Member of the Order of the British Empire (Civil) : Captain R W Saunders, 3rd Battalion Royal Australian Regiment

Accession Number REL/18641.001
Collection type Heraldry
Object type Award
Physical description Silver
Maker Unknown
Place made United Kingdom
Date made Unknown
Conflict Period 1970-1979
Period 1960-1969

Member of the Order of the British Empire (Civil). Unnamed as issued.

History / Summary

This Member of the Order of the British Empire (OBE) was awarded to Reg Saunders for his long and dedicated service to the Aboriginal and Torres Strait Islander community.

Reginald Walter Saunders was born in 1920, in Purnim, Victoria, near the Framlingham Aboriginal Reserve. He came from a long line of soldiers with his community in Western Victoria being known as the 'fighting Gunditjmara' for their extensive and proud contributions to the defence of Australia over several generations.

Both his father and his uncle served in the First World War. His uncle, Reg Rawlings, for whom he was named, received a Military Medal for action at Morlancourt Ridge, France. Rawlings was killed in action at Vauvillers, in 1918. In the Second World War, Reg Saunders and his brother Harry both served in the Army. Harry whilst serving within one of the most decorated Infantry sections of the Australian Army in the 2/14th Battalion was killed in action in New Guinea near Buna and is buried at Bomana Cemetery in Port Moresby. Reg saw action in North Africa at Benghazi, in Greece, and spent 12 months behind German lines on occupied Crete. After being rescued with other Allied servicemen by a British submarine he eventually returned to Australia. He saw service on the Kokoda Trail was shot in the knee but returned to the 2/7th Infantry Battalion after his recovery.

He is the most famous Indigenous Australian soldier and one of the first to be commissioned as an Officer into the Australian Army, in 1944 with the rank of Lieutenant. By the end of the war he had been promoted to Captain. The Korean War provided further opportunity for soldiering.
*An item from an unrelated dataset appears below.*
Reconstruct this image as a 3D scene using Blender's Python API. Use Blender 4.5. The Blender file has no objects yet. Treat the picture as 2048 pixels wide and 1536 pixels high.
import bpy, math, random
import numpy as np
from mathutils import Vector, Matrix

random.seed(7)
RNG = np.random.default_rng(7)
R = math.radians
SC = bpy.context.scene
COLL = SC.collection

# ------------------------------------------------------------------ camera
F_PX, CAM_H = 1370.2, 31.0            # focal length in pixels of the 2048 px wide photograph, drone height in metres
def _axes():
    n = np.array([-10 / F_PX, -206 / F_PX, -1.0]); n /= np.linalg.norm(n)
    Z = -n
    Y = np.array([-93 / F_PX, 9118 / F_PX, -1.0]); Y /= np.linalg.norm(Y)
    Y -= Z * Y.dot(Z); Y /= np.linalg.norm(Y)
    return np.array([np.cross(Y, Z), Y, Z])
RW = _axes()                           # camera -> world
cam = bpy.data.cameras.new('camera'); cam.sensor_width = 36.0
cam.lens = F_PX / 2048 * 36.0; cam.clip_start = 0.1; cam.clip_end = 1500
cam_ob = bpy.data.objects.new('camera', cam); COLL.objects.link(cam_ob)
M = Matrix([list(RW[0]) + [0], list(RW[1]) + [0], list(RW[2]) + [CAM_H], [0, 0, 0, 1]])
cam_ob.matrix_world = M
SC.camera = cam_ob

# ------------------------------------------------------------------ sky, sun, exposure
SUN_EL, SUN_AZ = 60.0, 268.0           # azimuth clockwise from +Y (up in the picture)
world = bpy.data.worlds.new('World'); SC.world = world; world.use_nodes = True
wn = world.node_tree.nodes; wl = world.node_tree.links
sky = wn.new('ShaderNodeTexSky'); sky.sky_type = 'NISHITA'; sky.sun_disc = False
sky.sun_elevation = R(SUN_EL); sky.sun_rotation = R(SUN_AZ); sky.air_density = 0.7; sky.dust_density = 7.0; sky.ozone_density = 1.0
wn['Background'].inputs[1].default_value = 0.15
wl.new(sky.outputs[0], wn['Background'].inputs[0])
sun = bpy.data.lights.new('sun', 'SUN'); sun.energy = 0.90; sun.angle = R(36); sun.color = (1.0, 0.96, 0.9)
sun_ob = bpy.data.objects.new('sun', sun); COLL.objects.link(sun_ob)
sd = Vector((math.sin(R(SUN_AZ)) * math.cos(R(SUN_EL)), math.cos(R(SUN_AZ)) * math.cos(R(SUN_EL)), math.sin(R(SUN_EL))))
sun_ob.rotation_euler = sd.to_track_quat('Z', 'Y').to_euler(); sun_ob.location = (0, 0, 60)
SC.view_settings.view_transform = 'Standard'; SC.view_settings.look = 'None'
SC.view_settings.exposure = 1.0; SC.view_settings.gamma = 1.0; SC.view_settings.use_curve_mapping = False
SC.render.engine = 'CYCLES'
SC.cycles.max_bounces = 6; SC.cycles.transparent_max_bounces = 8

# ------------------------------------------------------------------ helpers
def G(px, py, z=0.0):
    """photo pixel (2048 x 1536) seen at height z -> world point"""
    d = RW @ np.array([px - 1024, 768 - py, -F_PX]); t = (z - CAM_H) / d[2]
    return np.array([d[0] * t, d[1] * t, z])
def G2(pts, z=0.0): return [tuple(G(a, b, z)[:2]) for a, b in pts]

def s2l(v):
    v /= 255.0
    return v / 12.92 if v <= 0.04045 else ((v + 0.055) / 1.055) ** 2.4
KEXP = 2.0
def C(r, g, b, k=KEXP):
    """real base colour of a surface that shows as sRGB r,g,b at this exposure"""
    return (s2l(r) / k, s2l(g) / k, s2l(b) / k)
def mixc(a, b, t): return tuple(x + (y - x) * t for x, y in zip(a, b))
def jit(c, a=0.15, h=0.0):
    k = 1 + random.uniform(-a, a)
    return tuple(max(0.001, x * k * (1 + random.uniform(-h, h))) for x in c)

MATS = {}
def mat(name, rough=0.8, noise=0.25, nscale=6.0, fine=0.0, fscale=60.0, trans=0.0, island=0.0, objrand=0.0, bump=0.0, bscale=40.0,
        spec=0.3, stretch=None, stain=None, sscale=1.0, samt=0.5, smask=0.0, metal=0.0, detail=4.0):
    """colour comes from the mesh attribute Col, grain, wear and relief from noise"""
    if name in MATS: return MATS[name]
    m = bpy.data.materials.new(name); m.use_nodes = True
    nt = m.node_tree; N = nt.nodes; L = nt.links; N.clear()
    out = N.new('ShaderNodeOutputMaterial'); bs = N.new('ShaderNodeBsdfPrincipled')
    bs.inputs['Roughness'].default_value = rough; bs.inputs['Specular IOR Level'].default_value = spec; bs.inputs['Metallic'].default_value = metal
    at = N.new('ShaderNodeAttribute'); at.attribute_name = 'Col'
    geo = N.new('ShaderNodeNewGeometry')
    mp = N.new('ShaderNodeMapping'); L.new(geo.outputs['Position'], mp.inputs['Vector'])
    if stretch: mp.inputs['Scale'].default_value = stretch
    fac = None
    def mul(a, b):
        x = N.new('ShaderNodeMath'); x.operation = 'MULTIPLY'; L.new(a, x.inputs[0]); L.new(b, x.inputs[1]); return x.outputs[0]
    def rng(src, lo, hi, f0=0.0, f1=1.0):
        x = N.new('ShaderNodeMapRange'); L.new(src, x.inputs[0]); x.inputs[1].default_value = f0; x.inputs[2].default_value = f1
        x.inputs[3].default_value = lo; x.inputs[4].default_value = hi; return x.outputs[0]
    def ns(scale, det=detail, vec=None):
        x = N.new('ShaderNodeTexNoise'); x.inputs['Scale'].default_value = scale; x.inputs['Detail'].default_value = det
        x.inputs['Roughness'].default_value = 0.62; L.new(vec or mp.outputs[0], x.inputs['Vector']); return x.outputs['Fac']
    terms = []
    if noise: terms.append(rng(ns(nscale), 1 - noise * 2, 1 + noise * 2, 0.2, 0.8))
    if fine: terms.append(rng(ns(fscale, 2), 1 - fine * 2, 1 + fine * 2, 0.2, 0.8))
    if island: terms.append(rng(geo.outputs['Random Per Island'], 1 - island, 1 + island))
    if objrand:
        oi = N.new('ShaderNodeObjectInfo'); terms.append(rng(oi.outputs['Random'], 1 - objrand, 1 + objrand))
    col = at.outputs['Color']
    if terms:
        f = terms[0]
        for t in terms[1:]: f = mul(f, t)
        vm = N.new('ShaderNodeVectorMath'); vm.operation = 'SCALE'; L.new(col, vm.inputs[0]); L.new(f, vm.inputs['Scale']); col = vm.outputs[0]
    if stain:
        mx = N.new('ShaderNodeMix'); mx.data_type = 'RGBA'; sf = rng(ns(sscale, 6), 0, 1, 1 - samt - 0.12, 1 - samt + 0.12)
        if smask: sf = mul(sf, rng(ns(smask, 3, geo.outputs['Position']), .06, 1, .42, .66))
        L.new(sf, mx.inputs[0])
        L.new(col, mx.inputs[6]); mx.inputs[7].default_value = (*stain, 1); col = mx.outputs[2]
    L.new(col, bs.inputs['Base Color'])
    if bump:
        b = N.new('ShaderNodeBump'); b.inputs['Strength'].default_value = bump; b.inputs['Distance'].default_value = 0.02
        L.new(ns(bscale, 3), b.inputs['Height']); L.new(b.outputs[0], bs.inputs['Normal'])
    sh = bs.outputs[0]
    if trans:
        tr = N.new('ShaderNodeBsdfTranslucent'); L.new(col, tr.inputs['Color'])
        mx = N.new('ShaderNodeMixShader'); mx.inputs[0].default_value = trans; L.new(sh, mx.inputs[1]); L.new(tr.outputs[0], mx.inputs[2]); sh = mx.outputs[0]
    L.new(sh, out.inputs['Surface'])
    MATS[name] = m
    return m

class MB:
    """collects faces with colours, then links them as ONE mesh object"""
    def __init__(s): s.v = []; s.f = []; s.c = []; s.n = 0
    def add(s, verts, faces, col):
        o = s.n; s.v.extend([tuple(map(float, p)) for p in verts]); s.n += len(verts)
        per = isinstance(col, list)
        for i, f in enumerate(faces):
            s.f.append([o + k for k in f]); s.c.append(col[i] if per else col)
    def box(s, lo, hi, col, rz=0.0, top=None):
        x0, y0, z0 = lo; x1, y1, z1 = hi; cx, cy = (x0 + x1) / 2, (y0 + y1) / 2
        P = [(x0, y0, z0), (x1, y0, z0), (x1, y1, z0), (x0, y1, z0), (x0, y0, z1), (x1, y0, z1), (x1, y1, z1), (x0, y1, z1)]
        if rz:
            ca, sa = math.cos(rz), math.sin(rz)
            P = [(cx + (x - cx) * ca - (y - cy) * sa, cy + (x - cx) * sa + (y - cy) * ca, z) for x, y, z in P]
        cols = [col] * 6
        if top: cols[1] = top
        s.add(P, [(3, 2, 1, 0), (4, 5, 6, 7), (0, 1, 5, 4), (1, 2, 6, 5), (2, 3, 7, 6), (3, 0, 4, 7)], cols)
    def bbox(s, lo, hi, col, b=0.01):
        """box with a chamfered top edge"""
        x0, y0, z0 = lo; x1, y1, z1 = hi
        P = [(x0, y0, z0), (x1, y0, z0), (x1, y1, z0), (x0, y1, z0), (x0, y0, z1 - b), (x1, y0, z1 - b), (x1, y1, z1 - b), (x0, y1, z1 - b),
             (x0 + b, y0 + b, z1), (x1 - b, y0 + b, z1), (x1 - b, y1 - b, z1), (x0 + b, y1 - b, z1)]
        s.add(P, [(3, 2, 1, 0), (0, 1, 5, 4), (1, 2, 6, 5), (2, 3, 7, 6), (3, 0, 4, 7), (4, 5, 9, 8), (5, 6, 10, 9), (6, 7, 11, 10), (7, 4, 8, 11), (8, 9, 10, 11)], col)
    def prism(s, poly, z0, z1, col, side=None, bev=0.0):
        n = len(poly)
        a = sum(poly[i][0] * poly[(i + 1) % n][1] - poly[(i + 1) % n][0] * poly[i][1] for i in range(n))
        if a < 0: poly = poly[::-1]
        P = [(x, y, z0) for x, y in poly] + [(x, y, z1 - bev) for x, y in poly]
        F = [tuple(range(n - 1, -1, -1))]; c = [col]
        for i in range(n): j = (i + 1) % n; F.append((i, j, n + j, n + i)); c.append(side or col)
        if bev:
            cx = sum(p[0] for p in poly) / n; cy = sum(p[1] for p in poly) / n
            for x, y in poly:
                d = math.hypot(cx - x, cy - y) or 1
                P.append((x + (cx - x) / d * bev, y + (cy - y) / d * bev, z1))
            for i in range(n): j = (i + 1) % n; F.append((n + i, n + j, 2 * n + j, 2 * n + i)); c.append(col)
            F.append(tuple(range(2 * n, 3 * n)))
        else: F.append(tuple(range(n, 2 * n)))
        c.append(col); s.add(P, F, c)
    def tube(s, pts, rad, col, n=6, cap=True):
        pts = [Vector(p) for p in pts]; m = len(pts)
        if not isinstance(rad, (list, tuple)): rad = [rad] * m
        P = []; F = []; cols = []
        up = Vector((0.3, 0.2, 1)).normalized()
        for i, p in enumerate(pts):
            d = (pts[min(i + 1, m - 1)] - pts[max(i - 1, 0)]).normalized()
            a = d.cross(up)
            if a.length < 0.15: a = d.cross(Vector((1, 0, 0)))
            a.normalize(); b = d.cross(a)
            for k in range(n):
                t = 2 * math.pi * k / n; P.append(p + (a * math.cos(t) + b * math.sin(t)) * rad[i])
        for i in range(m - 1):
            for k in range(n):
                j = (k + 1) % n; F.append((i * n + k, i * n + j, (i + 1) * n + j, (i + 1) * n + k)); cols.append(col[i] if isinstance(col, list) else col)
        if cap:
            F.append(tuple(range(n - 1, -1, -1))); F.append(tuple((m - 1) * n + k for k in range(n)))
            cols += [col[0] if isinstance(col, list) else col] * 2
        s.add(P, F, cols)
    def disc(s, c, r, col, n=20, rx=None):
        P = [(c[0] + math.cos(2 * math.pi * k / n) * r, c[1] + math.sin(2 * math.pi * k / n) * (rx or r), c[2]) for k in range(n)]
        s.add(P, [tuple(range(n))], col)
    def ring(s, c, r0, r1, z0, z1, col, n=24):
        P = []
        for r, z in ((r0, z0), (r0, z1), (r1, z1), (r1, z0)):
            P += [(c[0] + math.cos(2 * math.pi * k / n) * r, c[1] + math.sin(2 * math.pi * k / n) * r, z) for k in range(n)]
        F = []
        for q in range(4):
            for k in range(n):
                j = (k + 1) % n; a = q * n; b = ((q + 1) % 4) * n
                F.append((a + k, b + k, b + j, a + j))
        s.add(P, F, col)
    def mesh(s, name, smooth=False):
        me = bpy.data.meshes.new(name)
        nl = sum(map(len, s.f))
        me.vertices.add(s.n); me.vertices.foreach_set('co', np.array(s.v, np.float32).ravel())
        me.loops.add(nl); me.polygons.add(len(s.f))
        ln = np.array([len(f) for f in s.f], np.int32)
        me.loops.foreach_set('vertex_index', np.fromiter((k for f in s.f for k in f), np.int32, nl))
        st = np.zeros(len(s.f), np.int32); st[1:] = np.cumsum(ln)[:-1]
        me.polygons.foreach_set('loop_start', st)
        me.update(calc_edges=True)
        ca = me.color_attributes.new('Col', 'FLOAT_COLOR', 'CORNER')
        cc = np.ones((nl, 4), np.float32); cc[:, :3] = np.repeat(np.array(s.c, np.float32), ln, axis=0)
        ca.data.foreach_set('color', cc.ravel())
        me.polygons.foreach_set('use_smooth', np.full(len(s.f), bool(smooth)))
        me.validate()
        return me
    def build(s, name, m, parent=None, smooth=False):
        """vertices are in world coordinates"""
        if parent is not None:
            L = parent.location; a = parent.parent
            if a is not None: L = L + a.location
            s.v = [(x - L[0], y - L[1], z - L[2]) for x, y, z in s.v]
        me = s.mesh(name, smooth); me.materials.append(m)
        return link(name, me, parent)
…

In Korea, he served as Officer Commanding, C Company, 3 Battalion, Royal Australian Regiment, leading his company through fierce fighting, including the battle at Kapyong in April 1951 for which the battalion was awarded a US Presidential Unit Citation. After having fought the battle for Hill 317, Reg left Korea in October 1952, and resigned from the regular army in 1954.

After leaving the army his life became unsettled, and he had difficulty re-establishing himself as a civilian. Tough years followed, but he overcame them. Meanwhile he found he was increasingly expected to be a spokesperson for Indigenous Australians. In 1969 Reg Saunders was selected to be among the first Aboriginal Liaison Officers for the Office of Aboriginal Affairs, which became the Department of Aboriginal Affairs. Devoted to those he had served with, he was a man of dignity and good humour who remained committed to the advancement of his people. His biographer and friend, Harry Gordon, an Australian journalist in Korea, wrote of him: 'He was accepted unreservedly by the men who served with him because false values do not flourish among front-line soldiers.' Saunders was awarded a MBE in 1971 and appointed to the Council of the Australian War Memorial in July 1985. He died on 2 March 1990.